BND-Informationen über Türkei

"Klarer Affront in Richtung Erdogan"

Bundeskanzlerin Angela Merkel (CDU) sitzt im Rahmen des UN-Nothilfegipfels am 23.05.2016 in Istanbul bei einem bilateralen Gespräch neben dem türkischen Staatspräsidenten Recep Tayyip Erdogan.
Im Verhältnis zwischen Deutschland und der Türkei droht neuer Ärger. © dpa
Falk Steiner im Gespräch mit Axel Rahlow und Vladimir Balzer · 16.08.2016
Die Bundesregierung betrachtet die Türkei und ihren Präsidenten Erdogan nach einem Bericht der ARD als aktive Unterstützer bewaffneter Islamisten. Korrespondent Falk Steiner prophezeit neuen Streit zwischen Deutschland und der Türkei - auch über das Flüchtlingsabkommen.
Es gibt diese Meldungen, die reißen den Berliner Politikbetrieb aus seinem sommerlichen Halbschlaf. Eine kam heute von der ARD: Die Türkei unter dem früheren Minister- und heutigen Staatspräsidenten Recep Tayyip Erdoğan habe sich – so die Auffassung der Bundesregierung – seit 2011 zur "zentralen Aktionsplattform" für Islamisten und terroristische Organisationen entwickelt.
Ihre Unterstützung von Hamas, bewaffneten Islamistengruppen in Syrien und der ägyptischen Muslimbruderschaft würde die ideologische Ausrichtung der AK-Partei und des Präsidenten Erdogan unterstreichen.
Für die als vertrauliche Verschlusssache eingestufte Antwort auf eine Anfrage der Linken im Bundestag soll vor allem der Bundesnachrichtendienst die Analysen beigesteuert haben – und der untersteht dem Bundeskanzleramt. Es muss also in diese Einschätzung einbezogen worden sein. Und das gibt den Vorwürfen, die im Kern eigentlich nicht neu sind, eine ganz besondere Note.
Denn der Zeitpunkt könnte schlechter kaum sein. Nachdem Erdoğan den Aushandler der Flüchtlingsvereinbarung Ahmed Davutoğlu schasste, nach dem Putschversuch mit den verhaltenen Solidaritätsadressen aus Berlin, nach den Annäherungsversuchen Erdoğans an Russland und den deutlichen Forderungen zur Visaliberalisierung aus Ankara wird diese offizielle Einschätzung ein merkliches Echo aus der Türkei erzeugen, auch wenn sie nicht für die Augen der Öffentlichkeit bestimmt war.

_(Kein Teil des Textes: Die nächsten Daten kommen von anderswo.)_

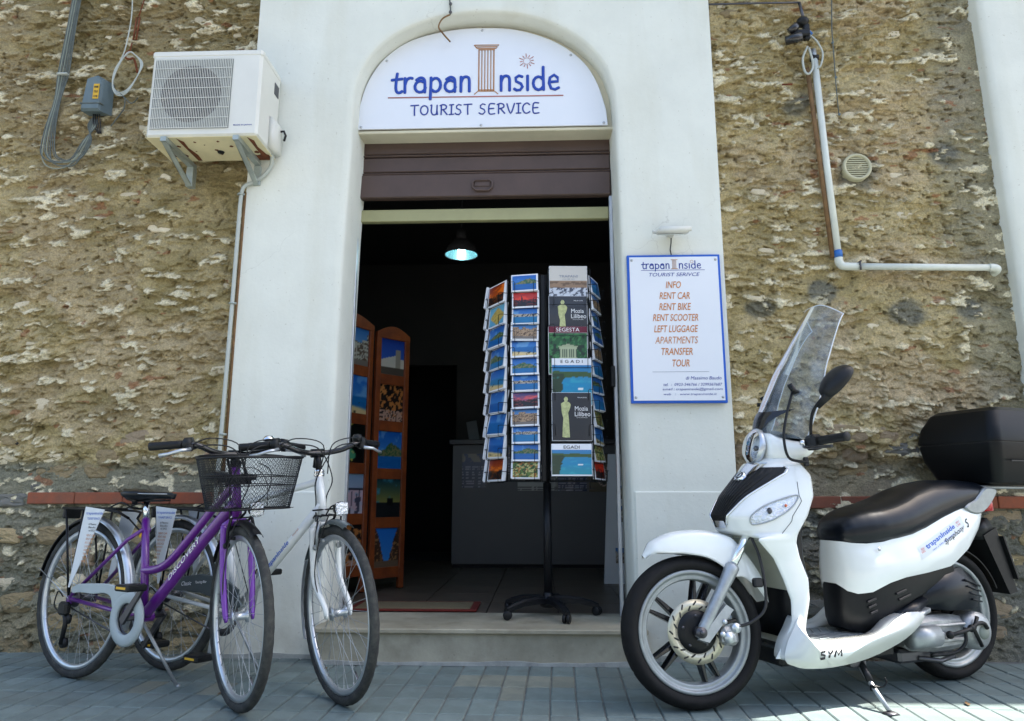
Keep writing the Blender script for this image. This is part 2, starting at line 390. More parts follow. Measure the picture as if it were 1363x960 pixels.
        img = base((150, 160, 170), (170, 170, 165)); img = mixm(img, (v > .4) * 1., C(40, 60, 90)); m = (np.abs(u - .5) < .38 - .5 * np.abs(v - .62)) & (np.abs(v - .62) < .1); img = mixm(img, m * 1., C(210, 215, 220)); img = mixm(img, (v < .35) * (np.abs((v * 14) % 1 - .5) < .15) * (N(20, 3) > .45), C(70, 70, 80))
    elif kind == 'fields':
        img = base((205, 200, 190), (220, 215, 205)); img = mixm(img, (v < .52) * 1., C(150, 120, 90)); img = mixm(img, (v < .5) * (N(8, 14) > .55) * 1., C(110, 85, 60)); m = (v < .30); img = mixm(img, m * 1., C(70, 75, 90)); img = mixm(img, m * (N(14, 16, 4) > .52), C(205, 210, 220))
    elif kind == 'temple':
        img = base((30, 90, 50), (20, 80, 40)); img = mixm(img, (N(12, 12) > .54) * 1., C(60, 125, 70)); img = mixm(img, (N(12, 12, 5) > .58) * 1., C(12, 45, 28))
        m = (np.abs(u - .5) < .24) & (v > .38) & (v < .66); img = mixm(img, m * 1., C(30, 60, 45)); m2 = m & ((np.abs((u * 22) % 1 - .5) < .27) | (v > .6) | (v < .41)); img = mixm(img, m2 * 1., C(175, 185, 150)); m3 = (v >= .66) & (v < .73 - .25 * np.abs(u - .5)); img = mixm(img, m3 * 1., C(165, 175, 140))
    elif kind == 'lagoon':
        img = base((50, 130, 190), (20, 150, 170)); img = mixm(img, sm(.75, .4, v) * sm(.2, .5, v), C(10, 140, 190)); m = (v > .72 - .05 * N(9, 2)) & (v < .80 + .08 * N(7, 1, 3)); img = mixm(img, m * 1., C(60, 90, 50)); m = (u < .10 + .16 * v + .14 * N(5, 9)) & (v < .78); img = mixm(img, m * 1., C(40, 62, 42)); img = mixm(img, sm(.55, .75, N(5, 12, 5)) * (v < .7) * .45, C(70, 190, 200)); img = mixm(img, (np.abs(u - .72) < .07) & (np.abs(v - .40) < .018), C(235, 240, 240))
    elif kind == 'dark':
        img = base((44, 46, 54), (34, 36, 42))
    else: img = base((120, 120, 120), (100, 100, 100))
    img = np.clip(img * .92, 0, 1); return np.where(img <= .04045, img / 12.92, ((img + .055) / 1.055) ** 2.4)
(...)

Streit auch zwischen den Ministerien

Hauptstadt-Korrespondent Falk Steiner vermutete im Gespräch mit Deutschlandradio Kultur, dass die Veröffentlichung der geheimen Informationen zwischen dem Innen- und Außenministerium sowie dem Bundeskanzleramt einen Streit über die Verantwortung entfachen wird:
"Denn die Auswirkungen davon sind ja nicht zu unterschätzen. Man muss sich vergegenwärtigen, dass eben die Türkei als schwieriger deutscher Partner eigentlich momentan sehr vorsichtig behandelt wird durch die Bundesregierung."
Die Einschätzungen seinen ein klarer Affront in Richtung Erdogan. Die bisherigen Vereinbarungen zur Flüchtlingskrise stünden nun womöglich auf der Kippe. "Aus der Türkei wird man darauf Reaktionen bekommen", sagte Steiner, "sicherlich auch sehr deutliche".
Doch vielleicht helfe es zur Einordnung auch, einen Blick auf die letzte derartige interne Einschätzung zu werfen: Im Dezember 2015 war ein Bericht des BND zu Saudi-Arabien an die Öffentlichkeit gelangt. Der las sich weitaus verheerender als jenes, was nun über die Türkei und die AK-Partei berichtet wird. Offensichtliche, dauerhafte Konsequenzen für das deutsch-saudische Verhältnis, über ein paar Wochen demonstrativer diplomatischer Verstimmung hinaus, konnten jedoch nicht berichtet werden.